Tuesday, June 28, 2011

PRINCETON: Princeton images on Revolution website

PrincetonPacket: PRINCETON: Princeton images on Revolution website
Princeton’s American Revolution roots are featured in the first installment of images in a new online photo library launched by the Crossroads of the American Revolution Association.

Images and informational captions in the “Ten Crucial Days” section include the Sons of the American Revolution battle marker commemorating the Continental Army’s march from Trenton to Princeton, the Thomas Clarke House, the Quaker Meeting house and Morven.

The ten crucial days began on Christmas in 1776 and continued until the Battle of Princeton.

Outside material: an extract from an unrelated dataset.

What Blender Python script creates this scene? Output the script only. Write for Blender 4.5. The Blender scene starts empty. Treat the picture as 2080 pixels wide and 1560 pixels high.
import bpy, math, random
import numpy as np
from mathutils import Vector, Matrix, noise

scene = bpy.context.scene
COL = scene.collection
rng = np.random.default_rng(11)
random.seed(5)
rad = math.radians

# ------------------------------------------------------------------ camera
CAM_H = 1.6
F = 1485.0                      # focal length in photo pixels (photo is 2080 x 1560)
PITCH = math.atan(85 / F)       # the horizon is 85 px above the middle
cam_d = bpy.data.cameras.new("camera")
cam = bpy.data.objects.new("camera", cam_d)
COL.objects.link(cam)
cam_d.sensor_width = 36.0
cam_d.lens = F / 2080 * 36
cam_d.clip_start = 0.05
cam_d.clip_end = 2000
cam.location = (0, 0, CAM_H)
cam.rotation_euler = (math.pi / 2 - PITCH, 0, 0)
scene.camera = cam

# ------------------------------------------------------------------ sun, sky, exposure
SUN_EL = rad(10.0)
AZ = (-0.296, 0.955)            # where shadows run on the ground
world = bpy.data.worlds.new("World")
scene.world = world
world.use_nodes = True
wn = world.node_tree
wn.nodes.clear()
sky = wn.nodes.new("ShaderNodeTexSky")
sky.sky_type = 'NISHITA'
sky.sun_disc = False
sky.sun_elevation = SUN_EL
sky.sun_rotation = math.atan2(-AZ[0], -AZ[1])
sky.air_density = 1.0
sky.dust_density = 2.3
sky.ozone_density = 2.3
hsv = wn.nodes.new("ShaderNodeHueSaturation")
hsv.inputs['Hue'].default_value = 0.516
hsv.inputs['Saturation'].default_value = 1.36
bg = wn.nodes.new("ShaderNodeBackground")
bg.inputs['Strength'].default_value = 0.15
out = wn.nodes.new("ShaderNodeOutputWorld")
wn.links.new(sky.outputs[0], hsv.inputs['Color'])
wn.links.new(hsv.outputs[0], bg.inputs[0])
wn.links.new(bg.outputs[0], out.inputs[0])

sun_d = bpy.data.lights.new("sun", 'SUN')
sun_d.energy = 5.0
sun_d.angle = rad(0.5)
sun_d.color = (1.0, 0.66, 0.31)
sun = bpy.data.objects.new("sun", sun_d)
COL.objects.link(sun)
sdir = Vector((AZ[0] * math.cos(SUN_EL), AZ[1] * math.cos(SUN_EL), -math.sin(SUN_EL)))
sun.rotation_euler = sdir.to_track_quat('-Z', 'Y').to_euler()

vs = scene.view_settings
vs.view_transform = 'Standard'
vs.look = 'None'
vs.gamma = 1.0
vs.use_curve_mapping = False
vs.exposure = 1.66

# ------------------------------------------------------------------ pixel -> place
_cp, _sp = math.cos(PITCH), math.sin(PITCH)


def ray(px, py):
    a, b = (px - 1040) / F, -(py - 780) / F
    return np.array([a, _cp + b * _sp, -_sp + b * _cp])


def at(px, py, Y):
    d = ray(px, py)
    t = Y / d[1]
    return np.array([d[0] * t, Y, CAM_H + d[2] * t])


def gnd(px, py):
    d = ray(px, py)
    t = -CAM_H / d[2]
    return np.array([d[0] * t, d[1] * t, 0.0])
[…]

The digital image library titled “Storylines of the Crossroads of the American Revolution National Heritage Area” is viewable on the organization’s website, www. revolutionarynj.org.
”We’re always trying to find different ways and use different mediums to tell New Jersey’s story of its role in the American Revolution,” said Cate Litvack, executive director, Crossroads of the American Revolution Association. “This seemed like a great way to do it.”

The library took about a year to come together with photography, captioning and web development.

”It took a long time to whittle through the hundreds of photographs to tell a story of different segments of the American Revolution in New Jersey,” said Ms. Litvak. “It’s more a saga than a story. George Washington spent more time in New Jersey during the Revolution than anywhere else and the geography provided Washington and the army places to retreat during the winter and enough food to eat during the summer.”

The site is organized into story lines, with the first three online, beginning at the beginning of the war. There have been 14 story lines identified that tell the story of New Jersey’s Revolutionary history from November 1776 when the Battle of Fort Lee took place to the end of the war when Congress was in Princeton at Nassau Hall and learned of the Treaty of Paris.

”It divides the Revolution into stories that link together,” she said.

Eventually the group hopes to get the rest of New Jersey’s story online.

”We will add to it and tell the whole story,” said Ms. Litvak. “It’s a very exciting project.”

Featured in this initial installment of the library are images of Revolutionary War era historic sites, monuments and commemorative markers from story lines within New Jersey’s Crossroads of the American Revolution National Heritage Area. Examples include the fall of Fort Lee, Washington’s Crossing, the Battles of Trenton and Princeton and the first Winter in Morristown.

The accompanying text, were written by Michael Russell, a trustee and board member of the Crossroads of the American Revolution, conveys the significance of New Jersey to our national struggle for independence. When the library is fully realized the images and accompanying text will depict the cultural and heritage context of the American Revolution as it affected the lives of New Jersey residents over a six year period from 1776 through 1783.

”Besides showing where these events took place, it shows the humanity of these events,” said Mr. Russell. “Real peoples lives were changed and sacrificed. We can’t afford to loose our history, because if we do, we loose our identity.”

The image library “is something Crossroads is developing to help the public learn more about New Jersey’s role in the American Revolution,” he said.

With his education background, he was the ideal choice to help with the image library. It took “coming up with all the details and facts and editing, the entire thing took about two months,” he said. “I did not want to put anything in there that was not correct. I wanted it to be personalized so the viewer could connect with these images, which is key to people wanting to learn about the Revolution. We have the name Crossroads for a reason, and people don’t realize New Jersey’s rich Revolutionary history.”

Mr. Russell, a Rahway resident and teacher, got involved with the organization while finishing his master’s degree in military history from Norwich University in Vermont.

”I remember one point in particular sitting on my front porch reading an article and realized this happened about four blocks from my house,” he said. “I knew it happened here, but I didn’t know all the details. I knew the larger picture, but I didn’t know the details and I’ve learned the story is in the details.”

Mr. Russell’s family, who has served in the armed forces since the American Revolution, inspired him to military service and to obtain his master’s degree.
”It was a part of my childhood ... and then I joined and spent six years in the Army Reserves and the National Guard,” he said. “The military has always fascinated me and has been a part of me for so long.”

To learn more, in addition to his master’s degree, Mr. Russell, became involved with the Crossroads of the American Revolution and Bravo, which does battlefield archeology, to learn more about military history. He has done digs at the Princeton Battlefield.

The image library was funded, in part, by a grant from the New Jersey Council for the Humanities, a state partner of the National Endowment for the Humanities.